Lorsque nous sommes allés visiter l’école, je voyais bien le grand décalage entre les autres enfants et mon fils. Je me suis souvenue de ce que cette dame m’avait dit, j’ai fait les démarches nécessaires pour avoir une place à La passerelle au cas où la scolarité se passerait mal, faute de mieux car il était trop grand pour la crèche et pour les toutes petites sections aussi.

Le dossier pour la demande d’AVS était en cours, et ce que je craignais le plus arriva, nous n’avons pas eu d’AVS à temps pour la rentrée scolaire. Nous avions pris des photos de son école, de son institutrice, de l’aide maternelle. Nous les avions mises dans sa chambre. Nous avons lu des livres sur l’école, visionné des dessins animés sur le sujet… Nous l’avons préparé au maximum, malheureusement en onze heure de classe, nous sommes repartis un jeudi matin sous la pluie…sans AVS, il ne réintégrera pas l’école, il se sauve de la classe, il ne suit pas le groupe classe dans ses déplacements… Bref, il était trop difficile de le gérer en plus de tous les autres enfants. Quinze jours d’école, onze heure de classe, des mois de préparation, à peine 3 ans et demi, et déjà, exclu du système.
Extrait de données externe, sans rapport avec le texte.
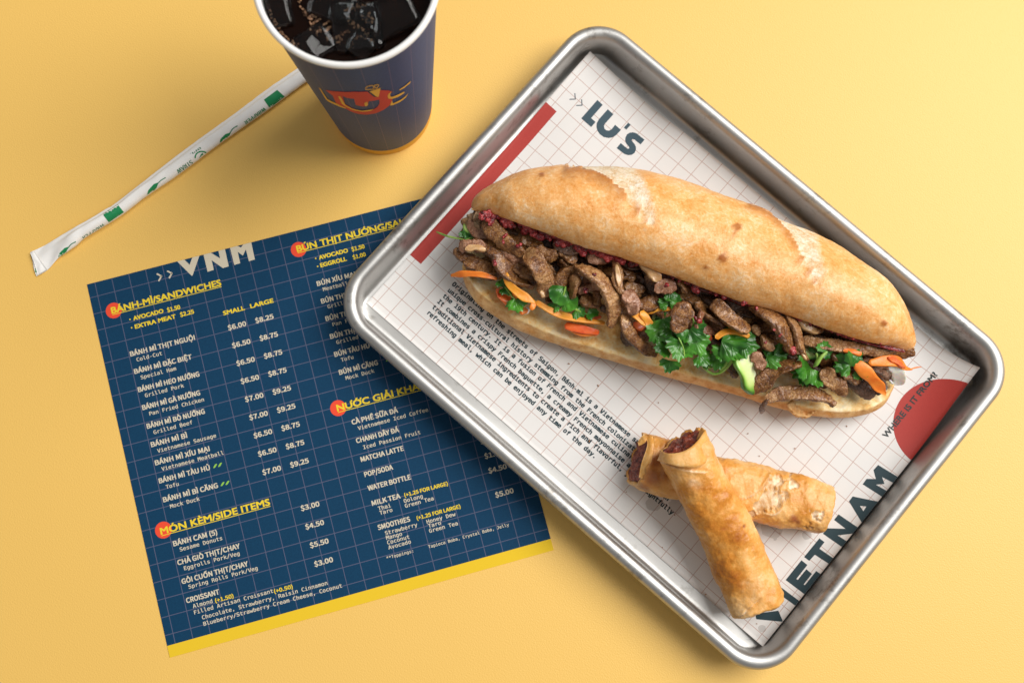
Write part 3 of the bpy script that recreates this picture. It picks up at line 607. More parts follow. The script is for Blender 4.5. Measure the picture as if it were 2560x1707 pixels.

Je ne blâme personne, je constate, c’est tout.

Pourtant, la société a le devoir d’accorder une place à chacun de ses citoyens.

Pour notre fils, pour nous parents, il était vital qu’il ait une place en dehors de notre foyer dès son plus jeune âge afin de l’aider, de ne pas se sentir d’emblée rejeté et de préserver ses acquis. Lui qui a tant besoin de s’ouvrir aux autres, et qui aime la compagnie des  enfants, il était contraint  de rester avec moi à la maison. J’ai appelé La passerelle, on me dit : «  Mais oui madame, il y a une place de réservée pour votre enfant ». J’y vais seule, rencontrer le personnel et voir la structure, la mort dans l’âme de me dire que mon fils n’est pas à l’école comme les autres enfants.

Et là je rencontre un personnel souriant, jusqu’aux oreilles, passionné, investi.

On me présente les lieux qui m’ont paru tout de suite adaptés à mon fils, leur vocation, leur façon de faire et le profil des enfants accueillis : trop grands pour la crèche, pas prêts pour l’école… Ils les laissent déjà se connaître entre eux, et prendre leurs repères dans la salle de jeux, avant d’insérer des temps d’activité, de changements de lieux, des petits goûters à table, puis s’intégrer sur des petites séances à la petite section de maternelle de l’école pour appréhender un plus grand groupe.

Kirikou danse avec Kirikou © Salome Von Ow

On respecte le rythme de chacun, tout en incluant petit à petit, les règles de vie en collectivité. Pour notre fils qui a un grand besoin de temps justement, c’était idéal. C’était comme une immersion vers le monde scolaire tout en douceur, tranquillement.

Notre fils s’est très vite adapté à La passerelle, il a rapidement joué avec les autres et pris beaucoup de plaisir à y aller. Le problème pour lui c’était les changements de lieux, progressivement et en douceur, l’éducatrice de La passerelle l’a amené à suivre le petit groupe en salle de motricité, en récréation…Comme elle le fait pour les autres enfants dits « ordinaires » (même si je n’aime pas trop ce mot). Au final, il sait maintenant enlever son manteau tout seul, est moins rigide aux changements de lieux, suit le groupe vers les différents endroits de l’école où siège la passerelle.

De plus, pour un enfant avec autisme, c’est extrêmement enrichissant que de se trouver avec des enfants avec un mode de fonctionnement plus classique, cela lui apprend tellement de choses au niveau social, du rapport aux autres et même du mimétisme… Notre fils réclame « pot la toilette ! » depuis qu’il va au toilette avec ses petits copains. Il observe les autres faire. Et quoi de mieux pour l’avenir de notre société de montrer aux enfants dits « ordinaires » que la différence existe, de la côtoyer dès le plus jeune âge au quotidien et mieux, de s’en faire une amie !

Ces deux matins par semaine où je vois notre fils courir de plaisir jusqu’à la porte de La passerelle, s’asseoir bien sagement, commencer à enlever son manteau seul, rentrer avec un grand sourire en toute confiance dans la salle de jeux, et aller vers ses amis, jouer avec eux, rire ! C’est un bonheur indescriptible, comme s’il naissait à nouveau.

Kirikou danse avec Kirikou

Je souhaite vivement, à travers ce témoignage, remercier les personnes qui s’occupent de lui, là bas. Celle qui me la conseilla, et à mon tour, la faire connaitre à tous les parents dont les enfants en âge de rentrer à l’école, mais qui ne sont pas encore tout à fait prêts, quelle qu’en  soit la raison. N’hésitez pas, il en existe dans d’autres communes, même si elles ne sont certainement pas assez nombreuses.